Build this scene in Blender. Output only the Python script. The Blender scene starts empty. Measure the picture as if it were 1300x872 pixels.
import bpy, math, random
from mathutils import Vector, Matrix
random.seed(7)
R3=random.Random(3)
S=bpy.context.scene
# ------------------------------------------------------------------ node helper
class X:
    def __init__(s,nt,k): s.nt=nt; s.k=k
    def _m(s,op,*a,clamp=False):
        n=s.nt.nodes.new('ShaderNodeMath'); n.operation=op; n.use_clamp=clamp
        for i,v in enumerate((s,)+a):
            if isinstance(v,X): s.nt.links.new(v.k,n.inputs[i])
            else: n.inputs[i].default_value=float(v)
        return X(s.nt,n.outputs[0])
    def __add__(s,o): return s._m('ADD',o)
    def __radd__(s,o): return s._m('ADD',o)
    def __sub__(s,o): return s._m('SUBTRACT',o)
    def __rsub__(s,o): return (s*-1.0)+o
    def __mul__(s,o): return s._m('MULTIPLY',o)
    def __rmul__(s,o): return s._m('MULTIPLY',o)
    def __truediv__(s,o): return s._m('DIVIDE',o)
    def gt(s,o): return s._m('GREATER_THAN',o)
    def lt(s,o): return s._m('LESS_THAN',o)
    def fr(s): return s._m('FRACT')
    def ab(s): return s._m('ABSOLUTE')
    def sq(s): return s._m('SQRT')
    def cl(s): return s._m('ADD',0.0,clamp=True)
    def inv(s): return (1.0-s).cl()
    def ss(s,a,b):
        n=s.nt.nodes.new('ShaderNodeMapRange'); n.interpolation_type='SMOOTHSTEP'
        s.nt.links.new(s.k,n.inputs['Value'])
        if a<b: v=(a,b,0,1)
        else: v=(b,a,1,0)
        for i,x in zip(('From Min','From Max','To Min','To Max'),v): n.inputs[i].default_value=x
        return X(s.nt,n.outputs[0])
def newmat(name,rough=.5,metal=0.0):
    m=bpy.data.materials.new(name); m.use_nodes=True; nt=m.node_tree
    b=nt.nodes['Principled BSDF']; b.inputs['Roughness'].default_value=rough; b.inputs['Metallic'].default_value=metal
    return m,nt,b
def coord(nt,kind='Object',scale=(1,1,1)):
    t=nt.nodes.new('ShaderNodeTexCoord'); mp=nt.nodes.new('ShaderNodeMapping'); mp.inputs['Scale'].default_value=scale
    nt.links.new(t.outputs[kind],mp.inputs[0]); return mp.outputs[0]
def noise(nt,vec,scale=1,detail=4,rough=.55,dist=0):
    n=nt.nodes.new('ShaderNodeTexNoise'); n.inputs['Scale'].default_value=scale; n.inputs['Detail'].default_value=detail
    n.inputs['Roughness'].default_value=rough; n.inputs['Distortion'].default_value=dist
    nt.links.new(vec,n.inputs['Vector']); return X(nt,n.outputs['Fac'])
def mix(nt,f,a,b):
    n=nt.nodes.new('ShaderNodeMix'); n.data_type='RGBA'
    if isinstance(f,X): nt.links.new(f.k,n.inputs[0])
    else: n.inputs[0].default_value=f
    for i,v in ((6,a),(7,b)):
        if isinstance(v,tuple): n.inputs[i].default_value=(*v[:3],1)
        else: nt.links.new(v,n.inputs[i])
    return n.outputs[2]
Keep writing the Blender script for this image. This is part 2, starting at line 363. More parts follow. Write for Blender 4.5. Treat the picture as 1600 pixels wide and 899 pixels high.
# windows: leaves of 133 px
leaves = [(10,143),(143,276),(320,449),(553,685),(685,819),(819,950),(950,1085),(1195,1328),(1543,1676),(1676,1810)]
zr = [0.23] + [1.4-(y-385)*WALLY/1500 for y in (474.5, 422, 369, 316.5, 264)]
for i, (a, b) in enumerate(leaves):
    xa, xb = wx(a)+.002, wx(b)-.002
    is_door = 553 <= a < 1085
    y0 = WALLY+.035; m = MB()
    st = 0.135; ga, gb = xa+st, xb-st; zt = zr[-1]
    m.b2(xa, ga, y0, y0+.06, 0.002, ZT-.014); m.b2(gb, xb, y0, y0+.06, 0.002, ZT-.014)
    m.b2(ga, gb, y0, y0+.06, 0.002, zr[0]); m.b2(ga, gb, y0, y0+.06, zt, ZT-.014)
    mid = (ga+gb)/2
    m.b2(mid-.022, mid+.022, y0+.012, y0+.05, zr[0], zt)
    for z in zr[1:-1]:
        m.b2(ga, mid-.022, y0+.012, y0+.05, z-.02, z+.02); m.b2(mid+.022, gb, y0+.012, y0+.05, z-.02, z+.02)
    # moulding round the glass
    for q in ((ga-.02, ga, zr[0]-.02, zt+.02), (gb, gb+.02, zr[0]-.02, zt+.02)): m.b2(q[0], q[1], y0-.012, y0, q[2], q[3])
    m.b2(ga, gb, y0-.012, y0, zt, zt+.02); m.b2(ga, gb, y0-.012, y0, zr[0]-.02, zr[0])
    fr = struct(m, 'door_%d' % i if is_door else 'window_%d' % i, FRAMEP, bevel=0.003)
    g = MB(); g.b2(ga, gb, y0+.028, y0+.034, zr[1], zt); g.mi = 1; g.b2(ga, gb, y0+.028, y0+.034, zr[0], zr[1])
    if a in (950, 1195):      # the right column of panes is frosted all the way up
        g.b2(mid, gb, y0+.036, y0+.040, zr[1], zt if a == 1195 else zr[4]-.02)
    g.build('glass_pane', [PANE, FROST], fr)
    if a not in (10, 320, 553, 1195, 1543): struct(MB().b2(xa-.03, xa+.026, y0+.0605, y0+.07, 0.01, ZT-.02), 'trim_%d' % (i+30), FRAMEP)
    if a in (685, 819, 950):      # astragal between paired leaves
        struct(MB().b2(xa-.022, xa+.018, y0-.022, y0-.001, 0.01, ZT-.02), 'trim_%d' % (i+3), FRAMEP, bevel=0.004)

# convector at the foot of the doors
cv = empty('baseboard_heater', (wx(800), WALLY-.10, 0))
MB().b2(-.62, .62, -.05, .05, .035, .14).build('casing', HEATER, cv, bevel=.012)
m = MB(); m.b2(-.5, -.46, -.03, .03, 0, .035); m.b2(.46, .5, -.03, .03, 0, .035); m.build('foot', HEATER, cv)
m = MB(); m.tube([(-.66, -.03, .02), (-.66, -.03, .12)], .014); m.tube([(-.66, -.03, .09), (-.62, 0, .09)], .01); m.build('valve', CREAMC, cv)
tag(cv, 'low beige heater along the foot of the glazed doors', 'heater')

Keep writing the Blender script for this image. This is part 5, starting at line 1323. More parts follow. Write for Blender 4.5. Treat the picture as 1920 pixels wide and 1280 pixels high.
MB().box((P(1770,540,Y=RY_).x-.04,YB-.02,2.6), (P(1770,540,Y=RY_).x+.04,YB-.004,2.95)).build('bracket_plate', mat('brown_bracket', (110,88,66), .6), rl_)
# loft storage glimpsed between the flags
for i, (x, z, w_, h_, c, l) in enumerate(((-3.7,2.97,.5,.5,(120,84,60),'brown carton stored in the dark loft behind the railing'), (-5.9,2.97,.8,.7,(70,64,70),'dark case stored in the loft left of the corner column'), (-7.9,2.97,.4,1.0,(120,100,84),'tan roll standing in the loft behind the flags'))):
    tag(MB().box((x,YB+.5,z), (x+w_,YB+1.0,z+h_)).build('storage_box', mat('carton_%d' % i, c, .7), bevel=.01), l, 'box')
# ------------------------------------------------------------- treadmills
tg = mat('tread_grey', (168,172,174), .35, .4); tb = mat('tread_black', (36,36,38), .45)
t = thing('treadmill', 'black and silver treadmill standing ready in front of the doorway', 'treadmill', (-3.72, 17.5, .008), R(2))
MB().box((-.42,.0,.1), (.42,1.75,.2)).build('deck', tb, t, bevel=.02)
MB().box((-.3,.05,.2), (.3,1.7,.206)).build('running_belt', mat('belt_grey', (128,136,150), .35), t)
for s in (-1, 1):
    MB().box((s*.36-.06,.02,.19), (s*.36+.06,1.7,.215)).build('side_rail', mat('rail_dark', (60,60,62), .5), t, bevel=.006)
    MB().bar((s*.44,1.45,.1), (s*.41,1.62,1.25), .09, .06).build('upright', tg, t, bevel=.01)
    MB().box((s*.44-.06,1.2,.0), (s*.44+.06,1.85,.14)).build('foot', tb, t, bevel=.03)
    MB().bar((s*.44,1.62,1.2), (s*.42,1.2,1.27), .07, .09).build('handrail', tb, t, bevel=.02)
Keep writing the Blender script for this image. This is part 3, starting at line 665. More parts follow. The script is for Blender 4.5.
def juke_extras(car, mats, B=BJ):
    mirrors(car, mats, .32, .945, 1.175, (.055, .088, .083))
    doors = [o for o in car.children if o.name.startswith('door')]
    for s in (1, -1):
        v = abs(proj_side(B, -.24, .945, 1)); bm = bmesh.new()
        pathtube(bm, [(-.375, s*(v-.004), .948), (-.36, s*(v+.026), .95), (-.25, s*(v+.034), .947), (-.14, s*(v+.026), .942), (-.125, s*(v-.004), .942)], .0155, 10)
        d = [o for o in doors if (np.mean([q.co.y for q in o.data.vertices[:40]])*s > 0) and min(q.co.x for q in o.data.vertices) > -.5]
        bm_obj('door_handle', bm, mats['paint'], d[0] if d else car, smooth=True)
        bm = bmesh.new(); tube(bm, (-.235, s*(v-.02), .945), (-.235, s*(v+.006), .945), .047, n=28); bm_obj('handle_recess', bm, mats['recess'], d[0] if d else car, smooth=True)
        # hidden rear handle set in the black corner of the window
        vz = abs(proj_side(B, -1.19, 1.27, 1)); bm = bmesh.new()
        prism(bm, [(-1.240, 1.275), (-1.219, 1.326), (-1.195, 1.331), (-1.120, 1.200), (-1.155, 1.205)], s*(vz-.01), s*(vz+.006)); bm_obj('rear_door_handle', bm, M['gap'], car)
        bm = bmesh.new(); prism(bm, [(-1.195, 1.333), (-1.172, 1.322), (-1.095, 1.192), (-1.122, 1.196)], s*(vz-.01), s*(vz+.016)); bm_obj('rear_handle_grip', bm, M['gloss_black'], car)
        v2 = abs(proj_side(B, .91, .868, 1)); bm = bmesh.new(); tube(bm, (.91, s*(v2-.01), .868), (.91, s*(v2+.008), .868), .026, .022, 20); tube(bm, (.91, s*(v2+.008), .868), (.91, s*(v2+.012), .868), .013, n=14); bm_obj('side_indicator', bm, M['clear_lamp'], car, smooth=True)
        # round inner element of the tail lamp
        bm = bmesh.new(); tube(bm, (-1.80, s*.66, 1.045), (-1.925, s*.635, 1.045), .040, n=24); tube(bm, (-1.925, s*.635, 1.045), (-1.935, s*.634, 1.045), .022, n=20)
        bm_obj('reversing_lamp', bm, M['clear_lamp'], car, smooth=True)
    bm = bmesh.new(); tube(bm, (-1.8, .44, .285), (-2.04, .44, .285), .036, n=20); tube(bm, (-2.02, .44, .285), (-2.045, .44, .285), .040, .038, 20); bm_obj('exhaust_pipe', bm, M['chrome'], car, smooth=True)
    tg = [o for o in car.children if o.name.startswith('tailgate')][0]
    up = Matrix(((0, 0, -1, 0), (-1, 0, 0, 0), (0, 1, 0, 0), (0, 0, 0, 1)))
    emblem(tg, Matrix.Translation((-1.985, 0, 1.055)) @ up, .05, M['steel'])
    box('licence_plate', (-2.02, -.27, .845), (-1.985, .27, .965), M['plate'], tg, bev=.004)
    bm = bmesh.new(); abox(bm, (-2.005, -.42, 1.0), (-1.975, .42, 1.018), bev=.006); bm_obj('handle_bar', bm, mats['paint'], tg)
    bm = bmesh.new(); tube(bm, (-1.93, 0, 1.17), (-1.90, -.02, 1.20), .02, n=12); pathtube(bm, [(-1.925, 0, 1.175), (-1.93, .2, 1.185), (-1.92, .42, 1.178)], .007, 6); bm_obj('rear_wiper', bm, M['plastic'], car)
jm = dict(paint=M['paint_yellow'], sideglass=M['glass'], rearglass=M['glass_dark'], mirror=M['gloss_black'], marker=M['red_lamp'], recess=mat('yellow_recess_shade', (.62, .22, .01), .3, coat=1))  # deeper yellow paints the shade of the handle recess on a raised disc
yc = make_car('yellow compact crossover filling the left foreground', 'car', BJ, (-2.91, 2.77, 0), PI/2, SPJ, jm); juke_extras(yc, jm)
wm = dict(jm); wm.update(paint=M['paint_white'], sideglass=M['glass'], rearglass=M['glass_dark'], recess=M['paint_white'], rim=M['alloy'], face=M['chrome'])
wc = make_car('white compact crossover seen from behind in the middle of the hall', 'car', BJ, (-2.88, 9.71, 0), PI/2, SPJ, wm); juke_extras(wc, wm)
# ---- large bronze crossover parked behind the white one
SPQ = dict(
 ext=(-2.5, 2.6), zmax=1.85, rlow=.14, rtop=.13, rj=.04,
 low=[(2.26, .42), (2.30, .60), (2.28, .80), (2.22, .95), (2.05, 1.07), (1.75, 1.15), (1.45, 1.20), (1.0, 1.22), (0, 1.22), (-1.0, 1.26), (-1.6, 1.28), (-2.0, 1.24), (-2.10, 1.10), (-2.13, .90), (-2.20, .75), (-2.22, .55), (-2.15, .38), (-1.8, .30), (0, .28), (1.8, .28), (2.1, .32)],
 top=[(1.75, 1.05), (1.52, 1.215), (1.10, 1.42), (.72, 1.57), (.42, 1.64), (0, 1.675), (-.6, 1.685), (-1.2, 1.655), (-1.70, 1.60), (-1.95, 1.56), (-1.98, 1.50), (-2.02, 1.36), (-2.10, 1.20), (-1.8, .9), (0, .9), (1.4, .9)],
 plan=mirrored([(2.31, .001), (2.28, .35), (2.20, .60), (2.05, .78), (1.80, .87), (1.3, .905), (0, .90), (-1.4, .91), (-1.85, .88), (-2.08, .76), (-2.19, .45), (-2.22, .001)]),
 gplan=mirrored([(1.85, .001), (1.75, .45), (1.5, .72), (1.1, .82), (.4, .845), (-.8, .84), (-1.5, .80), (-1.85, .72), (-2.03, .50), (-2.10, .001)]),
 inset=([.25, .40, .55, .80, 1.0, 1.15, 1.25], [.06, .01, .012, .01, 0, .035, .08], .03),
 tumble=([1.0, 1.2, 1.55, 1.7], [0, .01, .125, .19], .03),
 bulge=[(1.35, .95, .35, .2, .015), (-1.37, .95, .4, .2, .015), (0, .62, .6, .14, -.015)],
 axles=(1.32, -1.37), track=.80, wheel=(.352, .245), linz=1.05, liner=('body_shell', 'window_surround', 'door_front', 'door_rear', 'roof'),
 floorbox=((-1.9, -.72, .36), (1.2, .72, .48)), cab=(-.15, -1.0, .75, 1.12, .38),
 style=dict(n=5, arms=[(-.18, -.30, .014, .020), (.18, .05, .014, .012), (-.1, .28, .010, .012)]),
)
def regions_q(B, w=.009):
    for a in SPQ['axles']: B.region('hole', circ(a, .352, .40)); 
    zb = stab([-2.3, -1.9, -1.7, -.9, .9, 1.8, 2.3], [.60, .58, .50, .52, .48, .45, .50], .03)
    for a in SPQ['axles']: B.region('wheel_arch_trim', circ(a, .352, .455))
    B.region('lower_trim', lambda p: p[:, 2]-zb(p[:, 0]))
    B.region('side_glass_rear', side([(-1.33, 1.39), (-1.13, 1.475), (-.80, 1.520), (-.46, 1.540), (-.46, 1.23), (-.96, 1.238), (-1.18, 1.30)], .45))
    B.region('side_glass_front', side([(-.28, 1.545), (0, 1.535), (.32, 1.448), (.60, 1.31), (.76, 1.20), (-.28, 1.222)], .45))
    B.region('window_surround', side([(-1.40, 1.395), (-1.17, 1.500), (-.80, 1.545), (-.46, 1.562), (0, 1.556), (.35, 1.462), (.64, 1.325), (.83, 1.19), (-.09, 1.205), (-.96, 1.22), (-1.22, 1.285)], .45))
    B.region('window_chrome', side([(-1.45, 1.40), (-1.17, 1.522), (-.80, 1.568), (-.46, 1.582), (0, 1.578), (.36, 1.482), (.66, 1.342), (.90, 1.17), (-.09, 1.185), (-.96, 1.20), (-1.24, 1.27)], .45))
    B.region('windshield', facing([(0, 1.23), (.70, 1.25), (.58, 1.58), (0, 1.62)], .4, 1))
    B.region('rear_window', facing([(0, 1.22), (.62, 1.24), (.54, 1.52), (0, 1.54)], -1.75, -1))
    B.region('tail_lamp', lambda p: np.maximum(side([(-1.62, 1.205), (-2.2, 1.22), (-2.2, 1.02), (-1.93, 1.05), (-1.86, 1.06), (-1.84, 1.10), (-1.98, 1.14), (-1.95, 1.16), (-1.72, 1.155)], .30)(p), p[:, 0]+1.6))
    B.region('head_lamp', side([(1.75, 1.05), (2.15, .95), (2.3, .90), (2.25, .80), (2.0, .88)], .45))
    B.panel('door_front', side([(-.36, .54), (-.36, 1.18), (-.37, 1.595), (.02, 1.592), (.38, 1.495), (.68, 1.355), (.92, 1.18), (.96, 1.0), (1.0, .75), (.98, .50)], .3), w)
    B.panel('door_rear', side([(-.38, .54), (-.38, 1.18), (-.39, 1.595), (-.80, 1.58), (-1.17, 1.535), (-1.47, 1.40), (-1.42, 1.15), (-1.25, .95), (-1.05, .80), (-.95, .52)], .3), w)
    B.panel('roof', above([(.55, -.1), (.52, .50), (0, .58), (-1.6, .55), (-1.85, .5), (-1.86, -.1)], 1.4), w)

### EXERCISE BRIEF
List all lines where "follow" occurs.

### ANSWER
Keep writing the Blender script for this image. This is part 2, starting at line 363. More parts follow. Write for Blender 4.5. Treat the picture as 1600 pixels wide and 899 pixels high.
Keep writing the Blender script for this image. This is part 5, starting at line 1323. More parts follow. Write for Blender 4.5. Treat the picture as 1920 pixels wide and 1280 pixels high.
Keep writing the Blender script for this image. This is part 3, starting at line 665. More parts follow. The script is for Blender 4.5.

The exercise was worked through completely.